William doesn’t stay in Australia long though; in June Susanna is writing: “We all wonder at William coming home so soon as we think he has stayed too little time to do well for himself…” but by July of that year he is back in Shildon, living with his mother and working for Derwent Lead Mines with brother George, doing “masters’ work at 3d per day each…”
The man who whisked Mary away… Ralph Gibson.
By October the following year, William writes to his sister saying they are comfortable, but he goes on to talk about the high price of food: “Butcher meat has never been known to be as dear as it is this year. Since the Battle of Waterloo it is now 8d a pound…” With 10d for mutton, a shilling for lamb and flour at a whopping two shillings a stone, the two men’s salaries must have been stretched. The cold Northumbrian winters too are a source of complaint: “last winter… was so cold I could almost come out again to the sunny shores of Victoria to feel the hot winds blowing and smell the peppermint bush if there was any prospect of doing better there than when I was out before.”
The reason William James returns from Australia is not clear; perhaps it was simply homesickness. He signs his letter: “Shildon, near Blanchland, Northumberland, Old England (sweet home)” – probably not the words of a fearless adventurer!
William was not the only emigrant who came home; another relative writes: “John Readshaw and son went from Ramshaw to America and were only away three months until they arrived back home again. They no sooner land in America than they were only given nine days’ notice either to take up arms and fight or quit the place, so they turned right round and came home to old England…” – so it looks as though some recent arrivals to The Land of the Free had a stark choice during the Civil War.
For the lead mining families of Shildon life could be hard – and sickness and death were never far away. In December 1860 a relative writes: “…we have scarlet fever here at Shildon at present and three children have died of it…” Six months later scarlet fever is said to be “raging”, “…and lots of little children have died.”
Tamar Lucas – one of Susannah James’ daughters and sister to Mary – and her young family. Dorothy Soulsby’s grandfather is on the far left of the picture.
But the hardships of daily life – and the parting of families spread out across the world – were made bearable for many by a strong religious belief, most notably in Methodism. In February 1862 another Shildon relative Robert Sparke writes: “Jesus Christ… is the rock I am building on. The Lord is reviving His work in Weardale. There has been a great number converted this month among both Wesleyans and Primitives and I hope the work will not stop till every soul is converted in England and Australia and in all the World…”

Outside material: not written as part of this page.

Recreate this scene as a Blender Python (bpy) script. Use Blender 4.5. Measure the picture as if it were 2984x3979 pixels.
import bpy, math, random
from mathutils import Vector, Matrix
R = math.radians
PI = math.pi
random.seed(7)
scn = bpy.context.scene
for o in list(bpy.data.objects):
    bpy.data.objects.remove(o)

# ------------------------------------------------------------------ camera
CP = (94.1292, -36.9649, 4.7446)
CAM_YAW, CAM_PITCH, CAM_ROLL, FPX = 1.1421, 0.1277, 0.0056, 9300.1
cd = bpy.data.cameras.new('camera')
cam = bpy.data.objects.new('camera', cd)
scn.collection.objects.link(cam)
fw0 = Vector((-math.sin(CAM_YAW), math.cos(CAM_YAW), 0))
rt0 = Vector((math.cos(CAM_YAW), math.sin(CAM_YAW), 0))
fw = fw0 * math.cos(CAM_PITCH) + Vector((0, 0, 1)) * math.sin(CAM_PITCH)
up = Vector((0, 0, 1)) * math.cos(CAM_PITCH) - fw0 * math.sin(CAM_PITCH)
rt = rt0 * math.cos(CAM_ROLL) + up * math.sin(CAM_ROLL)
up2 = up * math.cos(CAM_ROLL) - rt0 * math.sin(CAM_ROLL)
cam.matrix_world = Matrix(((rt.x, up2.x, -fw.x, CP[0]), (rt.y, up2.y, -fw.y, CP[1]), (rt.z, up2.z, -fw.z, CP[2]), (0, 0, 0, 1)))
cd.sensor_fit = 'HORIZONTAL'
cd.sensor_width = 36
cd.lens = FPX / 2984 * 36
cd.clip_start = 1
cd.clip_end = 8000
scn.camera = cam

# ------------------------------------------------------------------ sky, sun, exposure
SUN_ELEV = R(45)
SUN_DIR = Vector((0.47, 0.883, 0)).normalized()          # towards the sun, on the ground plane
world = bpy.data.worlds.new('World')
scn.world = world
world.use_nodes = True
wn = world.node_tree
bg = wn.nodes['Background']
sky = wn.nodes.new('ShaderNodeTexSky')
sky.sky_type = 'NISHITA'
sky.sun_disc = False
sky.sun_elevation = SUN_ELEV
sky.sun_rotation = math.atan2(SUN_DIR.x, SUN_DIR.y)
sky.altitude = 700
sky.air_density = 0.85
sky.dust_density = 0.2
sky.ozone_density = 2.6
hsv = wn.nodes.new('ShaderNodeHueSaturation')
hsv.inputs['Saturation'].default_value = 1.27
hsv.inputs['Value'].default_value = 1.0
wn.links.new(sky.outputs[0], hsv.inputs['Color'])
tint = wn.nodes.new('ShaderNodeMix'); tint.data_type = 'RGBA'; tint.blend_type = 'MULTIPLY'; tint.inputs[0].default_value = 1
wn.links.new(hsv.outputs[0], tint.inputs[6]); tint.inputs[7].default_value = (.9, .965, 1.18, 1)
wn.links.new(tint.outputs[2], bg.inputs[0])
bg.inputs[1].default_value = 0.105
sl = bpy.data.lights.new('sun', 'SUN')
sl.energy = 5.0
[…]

William may have come back, but the trend was to leave an ailing industry at Shildon and find work elsewhere. In 1881 William James writes: “There has been great poverty in Weardale on account of part of the mines being stopped working.”
Sadly the letters come to an abrupt end just two years later with word from his sister Thomasine that William James has died. He had ‘violently sprained’ his leg and damaged the artery in his right thigh by lifting a heavy weight at work. Ironically William had married and moved to New Shildon – the village near Bishop Auckland – where his wife of two years had given birth to daughter Annie but died herself just a few days later.
After a spell being converted to flats, Shildon Engine House became derelict at the turn of the 1900s. But now its rescued remains will stand as a reminder of the lives of Susanna James, her children, and the hundreds of others who once lived there.